In this blog, Greta and I hope to use our personal areas of expertise, our experiences with each other, and random stories from our life to offer possible answers to aspects of some classic difficult questions. Among others:

  • What is reality, actually?
  • What are tulpas?
  • How do we handle life together?
  • How should we live?

While this blog is often philosophical in subject matter, it is not intended to be technical. We have little formal background in philosophy, and we don’t expect you to have any at all. Some knowledge of English and a general idea of what tulpas are should be sufficient to understand what we’re talking about.

We like to bring material from diverse disciplines and areas of life to serve as examples. From one week to the next, we might move from considering politics and poetry to the science of color vision. Some posts have a more philosophical or scientific bent and try to make a general point based on evidence and logic; others are purely speculative, based only on personal experience (and sometimes, that of the tulpamancy community in general).

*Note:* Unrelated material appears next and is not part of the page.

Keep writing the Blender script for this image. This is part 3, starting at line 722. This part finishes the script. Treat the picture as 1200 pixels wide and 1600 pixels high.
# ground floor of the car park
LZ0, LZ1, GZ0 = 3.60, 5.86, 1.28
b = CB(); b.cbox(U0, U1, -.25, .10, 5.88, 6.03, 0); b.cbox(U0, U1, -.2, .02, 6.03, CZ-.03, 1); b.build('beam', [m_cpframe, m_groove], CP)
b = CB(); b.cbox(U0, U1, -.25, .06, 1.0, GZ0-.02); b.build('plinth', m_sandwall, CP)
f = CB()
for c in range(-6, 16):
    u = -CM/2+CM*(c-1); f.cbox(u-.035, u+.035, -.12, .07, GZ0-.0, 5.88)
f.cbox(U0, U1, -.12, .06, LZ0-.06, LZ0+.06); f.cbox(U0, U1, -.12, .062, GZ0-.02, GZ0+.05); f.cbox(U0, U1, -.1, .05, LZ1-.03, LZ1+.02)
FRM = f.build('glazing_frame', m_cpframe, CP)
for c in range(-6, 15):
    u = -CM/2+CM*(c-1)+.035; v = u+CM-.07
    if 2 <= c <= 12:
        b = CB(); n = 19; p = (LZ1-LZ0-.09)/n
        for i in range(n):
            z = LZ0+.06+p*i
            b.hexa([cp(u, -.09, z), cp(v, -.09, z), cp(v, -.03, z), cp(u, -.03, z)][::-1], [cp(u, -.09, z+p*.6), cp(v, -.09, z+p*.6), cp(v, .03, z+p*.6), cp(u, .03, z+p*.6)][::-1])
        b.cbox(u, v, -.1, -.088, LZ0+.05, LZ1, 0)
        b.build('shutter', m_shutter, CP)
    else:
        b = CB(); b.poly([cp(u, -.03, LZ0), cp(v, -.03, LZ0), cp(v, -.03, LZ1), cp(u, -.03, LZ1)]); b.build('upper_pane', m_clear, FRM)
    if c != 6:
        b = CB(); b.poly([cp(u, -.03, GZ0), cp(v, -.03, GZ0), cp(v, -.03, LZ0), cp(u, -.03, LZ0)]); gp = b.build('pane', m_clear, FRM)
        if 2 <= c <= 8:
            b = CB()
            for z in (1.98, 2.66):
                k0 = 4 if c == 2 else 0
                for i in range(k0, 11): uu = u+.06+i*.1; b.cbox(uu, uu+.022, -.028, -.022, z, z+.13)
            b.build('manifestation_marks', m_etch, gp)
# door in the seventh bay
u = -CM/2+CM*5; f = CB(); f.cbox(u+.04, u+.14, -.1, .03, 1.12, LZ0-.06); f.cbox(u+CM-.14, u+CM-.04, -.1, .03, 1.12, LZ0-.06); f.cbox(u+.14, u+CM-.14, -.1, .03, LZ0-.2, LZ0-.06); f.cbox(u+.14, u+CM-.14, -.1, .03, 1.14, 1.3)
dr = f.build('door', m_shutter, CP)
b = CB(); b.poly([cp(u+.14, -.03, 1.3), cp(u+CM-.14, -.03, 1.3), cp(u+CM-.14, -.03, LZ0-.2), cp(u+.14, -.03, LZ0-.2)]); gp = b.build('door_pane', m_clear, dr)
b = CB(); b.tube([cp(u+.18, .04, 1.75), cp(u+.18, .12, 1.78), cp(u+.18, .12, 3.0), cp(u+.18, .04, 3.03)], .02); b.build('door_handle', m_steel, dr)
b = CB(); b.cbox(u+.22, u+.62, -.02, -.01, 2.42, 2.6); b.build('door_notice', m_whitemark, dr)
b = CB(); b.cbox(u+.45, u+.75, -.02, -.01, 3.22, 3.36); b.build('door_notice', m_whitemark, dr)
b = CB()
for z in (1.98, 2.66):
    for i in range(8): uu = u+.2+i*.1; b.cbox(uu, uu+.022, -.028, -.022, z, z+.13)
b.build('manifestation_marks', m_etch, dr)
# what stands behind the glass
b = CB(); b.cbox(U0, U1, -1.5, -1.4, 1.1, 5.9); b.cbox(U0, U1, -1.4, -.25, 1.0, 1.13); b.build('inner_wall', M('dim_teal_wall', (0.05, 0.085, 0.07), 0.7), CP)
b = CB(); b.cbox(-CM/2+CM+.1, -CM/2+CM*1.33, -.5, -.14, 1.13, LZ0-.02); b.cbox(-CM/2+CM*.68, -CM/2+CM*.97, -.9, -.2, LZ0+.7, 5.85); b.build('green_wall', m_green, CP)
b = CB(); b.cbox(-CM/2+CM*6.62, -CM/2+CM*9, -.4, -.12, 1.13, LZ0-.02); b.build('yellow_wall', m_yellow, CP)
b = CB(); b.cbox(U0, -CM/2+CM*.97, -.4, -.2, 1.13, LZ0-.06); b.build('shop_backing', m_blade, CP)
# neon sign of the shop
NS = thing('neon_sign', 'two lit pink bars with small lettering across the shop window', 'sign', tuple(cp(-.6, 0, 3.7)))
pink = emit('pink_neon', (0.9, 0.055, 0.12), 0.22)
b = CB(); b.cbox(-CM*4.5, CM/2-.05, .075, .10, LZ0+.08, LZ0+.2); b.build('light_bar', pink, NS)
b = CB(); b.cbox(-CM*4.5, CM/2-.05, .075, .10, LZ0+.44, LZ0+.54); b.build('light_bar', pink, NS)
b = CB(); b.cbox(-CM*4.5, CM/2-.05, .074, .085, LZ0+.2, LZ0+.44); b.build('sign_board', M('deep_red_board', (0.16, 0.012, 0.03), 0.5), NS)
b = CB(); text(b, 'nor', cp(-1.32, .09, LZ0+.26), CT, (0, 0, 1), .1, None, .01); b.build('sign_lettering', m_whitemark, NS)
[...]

Still others are more in the realm of practical advice or critique than anything else, although this is certainly not a “how-to” blog. Hopefully you will identify with at least some of the focuses; we think the more widely we range the more effectively we can make our point and the more likely we are to trigger some sort of useful connection in your mind.

While the only form of plurality we have experience with is tulpamancy and that’s our primary focus, we tend to aim our thoughts and terminology at more general plurality. That might occasionally mean we make assertions a little bit outside of our experience that turn out to be wrong for more people than we expect – and by all means let us know that if you like – but we think generalizing preferable for the most part because in the end “tulpa” is just a label and doesn’t have any ontological difference from any other “kind of” system member.

In one of our college classes in which we read and discussed a bit of philosophy occasionally, the class used to joke at the beginning of its meetings that in the upcoming hour we were all going to arrive at the answer to the problem of free will or the meaning of life. Obviously, this is not our goal here. Most importantly, we are not attempting to make any universal assertions about the nature of tulpas or plurality. We believe this nature is most likely ultimately unprovable, even if we can imagine experiments that might get us a little bit closer. However, we will share our own theories, based on our own personal experience, some of which will hopefully prove interesting or useful to you.